___ Material provided ___

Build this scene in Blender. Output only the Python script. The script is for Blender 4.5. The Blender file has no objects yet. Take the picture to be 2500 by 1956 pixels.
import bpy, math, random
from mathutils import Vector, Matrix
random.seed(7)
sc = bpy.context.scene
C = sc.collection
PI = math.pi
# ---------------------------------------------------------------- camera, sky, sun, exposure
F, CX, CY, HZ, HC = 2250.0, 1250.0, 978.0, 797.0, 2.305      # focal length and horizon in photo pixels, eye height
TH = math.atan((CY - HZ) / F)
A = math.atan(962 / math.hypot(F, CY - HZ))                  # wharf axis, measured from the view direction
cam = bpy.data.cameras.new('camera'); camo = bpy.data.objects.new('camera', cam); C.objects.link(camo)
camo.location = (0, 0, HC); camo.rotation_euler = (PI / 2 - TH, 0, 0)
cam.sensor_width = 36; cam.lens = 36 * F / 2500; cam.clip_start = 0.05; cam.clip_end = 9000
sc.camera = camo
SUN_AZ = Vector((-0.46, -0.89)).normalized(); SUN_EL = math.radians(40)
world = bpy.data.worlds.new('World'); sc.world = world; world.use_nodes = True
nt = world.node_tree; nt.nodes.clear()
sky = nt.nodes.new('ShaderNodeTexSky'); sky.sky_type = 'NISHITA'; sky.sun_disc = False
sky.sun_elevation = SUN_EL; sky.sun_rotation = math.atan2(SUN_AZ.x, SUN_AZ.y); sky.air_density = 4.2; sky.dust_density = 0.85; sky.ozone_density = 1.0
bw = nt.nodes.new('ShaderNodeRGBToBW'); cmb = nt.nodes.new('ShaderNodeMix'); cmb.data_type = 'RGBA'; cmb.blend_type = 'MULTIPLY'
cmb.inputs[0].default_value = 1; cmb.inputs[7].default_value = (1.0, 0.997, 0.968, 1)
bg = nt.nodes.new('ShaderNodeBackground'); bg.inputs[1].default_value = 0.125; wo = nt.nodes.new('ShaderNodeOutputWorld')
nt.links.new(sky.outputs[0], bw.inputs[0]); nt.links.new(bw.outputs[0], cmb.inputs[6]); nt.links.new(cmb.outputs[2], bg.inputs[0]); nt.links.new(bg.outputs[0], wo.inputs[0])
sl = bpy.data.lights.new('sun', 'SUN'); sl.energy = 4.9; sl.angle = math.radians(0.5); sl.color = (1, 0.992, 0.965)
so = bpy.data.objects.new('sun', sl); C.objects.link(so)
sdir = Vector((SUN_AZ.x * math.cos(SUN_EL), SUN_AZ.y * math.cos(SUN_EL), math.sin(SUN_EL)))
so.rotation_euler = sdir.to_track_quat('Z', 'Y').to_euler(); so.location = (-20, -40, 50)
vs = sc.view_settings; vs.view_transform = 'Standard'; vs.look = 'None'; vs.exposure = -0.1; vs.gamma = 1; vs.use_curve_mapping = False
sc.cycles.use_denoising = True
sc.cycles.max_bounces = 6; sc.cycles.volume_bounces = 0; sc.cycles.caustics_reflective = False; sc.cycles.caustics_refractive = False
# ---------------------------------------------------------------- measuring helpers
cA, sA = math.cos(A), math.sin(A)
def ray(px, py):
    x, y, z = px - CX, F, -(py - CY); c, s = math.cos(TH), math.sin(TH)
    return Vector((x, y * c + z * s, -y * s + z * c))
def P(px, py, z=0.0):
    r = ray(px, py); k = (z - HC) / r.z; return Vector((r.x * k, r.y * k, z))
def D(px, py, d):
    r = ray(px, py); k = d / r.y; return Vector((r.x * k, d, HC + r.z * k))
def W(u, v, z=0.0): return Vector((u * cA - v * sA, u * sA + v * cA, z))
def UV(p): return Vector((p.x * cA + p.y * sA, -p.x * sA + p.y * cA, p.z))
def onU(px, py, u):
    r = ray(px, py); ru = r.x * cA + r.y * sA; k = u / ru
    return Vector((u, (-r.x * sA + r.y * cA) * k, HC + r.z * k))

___

Exercise description:
Transcribe the entire listing above precisely.

Written answer:
Build this scene in Blender. Output only the Python script. The script is for Blender 4.5. The Blender file has no objects yet. Take the picture to be 2500 by 1956 pixels.
import bpy, math, random
from mathutils import Vector, Matrix
random.seed(7)
sc = bpy.context.scene
C = sc.collection
PI = math.pi
# ---------------------------------------------------------------- camera, sky, sun, exposure
F, CX, CY, HZ, HC = 2250.0, 1250.0, 978.0, 797.0, 2.305      # focal length and horizon in photo pixels, eye height
TH = math.atan((CY - HZ) / F)
A = math.atan(962 / math.hypot(F, CY - HZ))                  # wharf axis, measured from the view direction
cam = bpy.data.cameras.new('camera'); camo = bpy.data.objects.new('camera', cam); C.objects.link(camo)
camo.location = (0, 0, HC); camo.rotation_euler = (PI / 2 - TH, 0, 0)
cam.sensor_width = 36; cam.lens = 36 * F / 2500; cam.clip_start = 0.05; cam.clip_end = 9000
sc.camera = camo
SUN_AZ = Vector((-0.46, -0.89)).normalized(); SUN_EL = math.radians(40)
world = bpy.data.worlds.new('World'); sc.world = world; world.use_nodes = True
nt = world.node_tree; nt.nodes.clear()
sky = nt.nodes.new('ShaderNodeTexSky'); sky.sky_type = 'NISHITA'; sky.sun_disc = False
sky.sun_elevation = SUN_EL; sky.sun_rotation = math.atan2(SUN_AZ.x, SUN_AZ.y); sky.air_density = 4.2; sky.dust_density = 0.85; sky.ozone_density = 1.0
bw = nt.nodes.new('ShaderNodeRGBToBW'); cmb = nt.nodes.new('ShaderNodeMix'); cmb.data_type = 'RGBA'; cmb.blend_type = 'MULTIPLY'
cmb.inputs[0].default_value = 1; cmb.inputs[7].default_value = (1.0, 0.997, 0.968, 1)
bg = nt.nodes.new('ShaderNodeBackground'); bg.inputs[1].default_value = 0.125; wo = nt.nodes.new('ShaderNodeOutputWorld')
nt.links.new(sky.outputs[0], bw.inputs[0]); nt.links.new(bw.outputs[0], cmb.inputs[6]); nt.links.new(cmb.outputs[2], bg.inputs[0]); nt.links.new(bg.outputs[0], wo.inputs[0])
sl = bpy.data.lights.new('sun', 'SUN'); sl.energy = 4.9; sl.angle = math.radians(0.5); sl.color = (1, 0.992, 0.965)
so = bpy.data.objects.new('sun', sl); C.objects.link(so)
sdir = Vector((SUN_AZ.x * math.cos(SUN_EL), SUN_AZ.y * math.cos(SUN_EL), math.sin(SUN_EL)))
so.rotation_euler = sdir.to_track_quat('Z', 'Y').to_euler(); so.location = (-20, -40, 50)
vs = sc.view_settings; vs.view_transform = 'Standard'; vs.look = 'None'; vs.exposure = -0.1; vs.gamma = 1; vs.use_curve_mapping = False
sc.cycles.use_denoising = True
sc.cycles.max_bounces = 6; sc.cycles.volume_bounces = 0; sc.cycles.caustics_reflective = False; sc.cycles.caustics_refractive = False
# ---------------------------------------------------------------- measuring helpers
cA, sA = math.cos(A), math.sin(A)
def ray(px, py):
    x, y, z = px - CX, F, -(py - CY); c, s = math.cos(TH), math.sin(TH)
    return Vector((x, y * c + z * s, -y * s + z * c))
def P(px, py, z=0.0):
    r = ray(px, py); k = (z - HC) / r.z; return Vector((r.x * k, r.y * k, z))
def D(px, py, d):
    r = ray(px, py); k = d / r.y; return Vector((r.x * k, d, HC + r.z * k))
def W(u, v, z=0.0): return Vector((u * cA - v * sA, u * sA + v * cA, z))
def UV(p): return Vector((p.x * cA + p.y * sA, -p.x * sA + p.y * cA, p.z))
def onU(px, py, u):
    r = ray(px, py); ru = r.x * cA + r.y * sA; k = u / ru
    return Vector((u, (-r.x * sA + r.y * cA) * k, HC + r.z * k))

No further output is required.